Thursday, 6 December 2018

Jack Snipe

October 2018 saw a couple of jack snipe take up residence at Restharrow, Sandwich. For the first week or so they seemed to restrict their movements to a small area of reed stubble to the right of the hide and the adjacent wet/muddy areas. So despite seeing them every day for  over a week I still only had quite distant record shots  though it must be said a few others had enjoyed them being a little closer.

Common and Jack Snipe

On the 28th I turned up at Restharrow as normal and a quick scan of the stubble showed no sign of the jacks but a look left along the near bank showed one right out in the open:

It bobbed about down there (20-25 yards away) for quite some time then started to move.... for once towards the hide rather than away. This was a bird that was clearly not shy of the camera because it stopped for a wash and brush up so it would look it's best when papped.

After a short flight to the bank (I wasn't ready for that!) it finished off it's ablutions and continued moving closer to the hide, bobbing and feeding as it went.

It never did come right in front of the hide but got quite close and what's more the sun came out.

Eventually it moved away and that was it for the day; I wanted to find a yellow browed warbler or two.....but failed. Well I found some but never got the camera on one.

Next morning I was back at the scrape and the jacks were still in residence and this time both were in view, one to the left of the hide (where it was the day before) and one to the right over by the reed stubble but after a short wait they both started moving, very slowly, towards the hide.

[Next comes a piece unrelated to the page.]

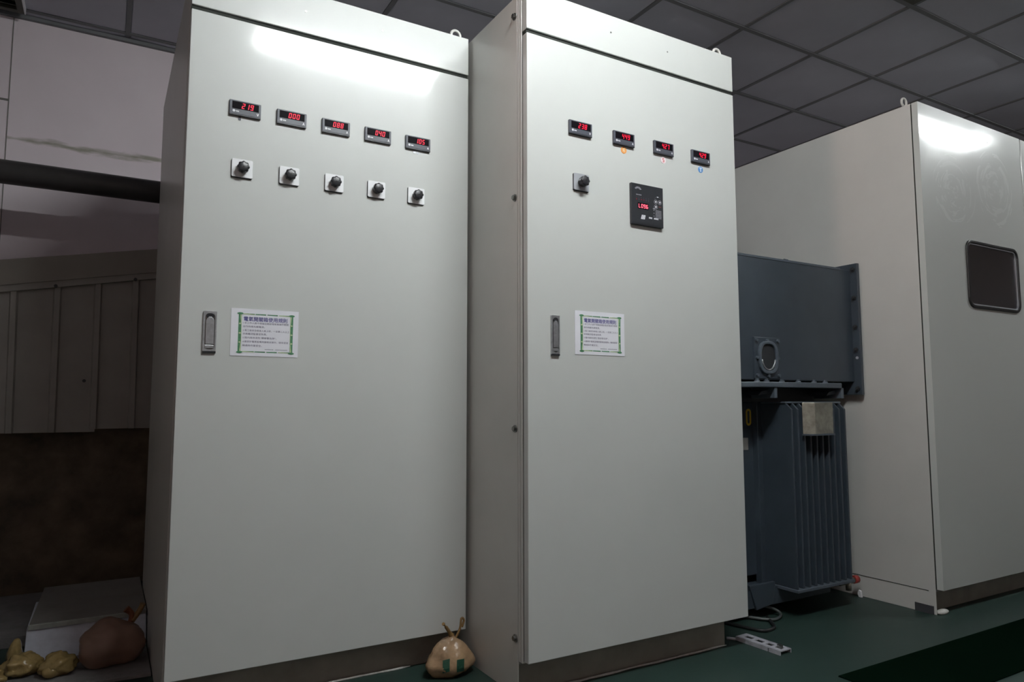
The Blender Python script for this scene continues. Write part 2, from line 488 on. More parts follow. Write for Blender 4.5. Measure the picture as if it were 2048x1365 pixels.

After half hour of mentally trying to urge the snipe to come closer they both did, actually crossing over right in front of the hide but only being "in shot" for the briefest of moments - it's amazing how fast they can move whilst bobbing when they put their mind to it

Moving in opposite directions

Our luck was in however as both turned round and eventually fed alongside each other right in front of us.

Synchronised bobbing

They were in front of the hide for a few minutes though often obscured by the bank but eventually they decided they'd posed enough and scurried off, running back to their reed stubble.

That was the last decent session I had with them.
They remained around for another week or two but as far as I know never came in front of the hide again, restricting their activities to the stubbly area to the right. The hide was very busy during this period so perhaps the disturbance was too much for them. My attention switched to the white billed diver though I only got reasonable shots of it on the first day I saw it when it was around Botany Bay.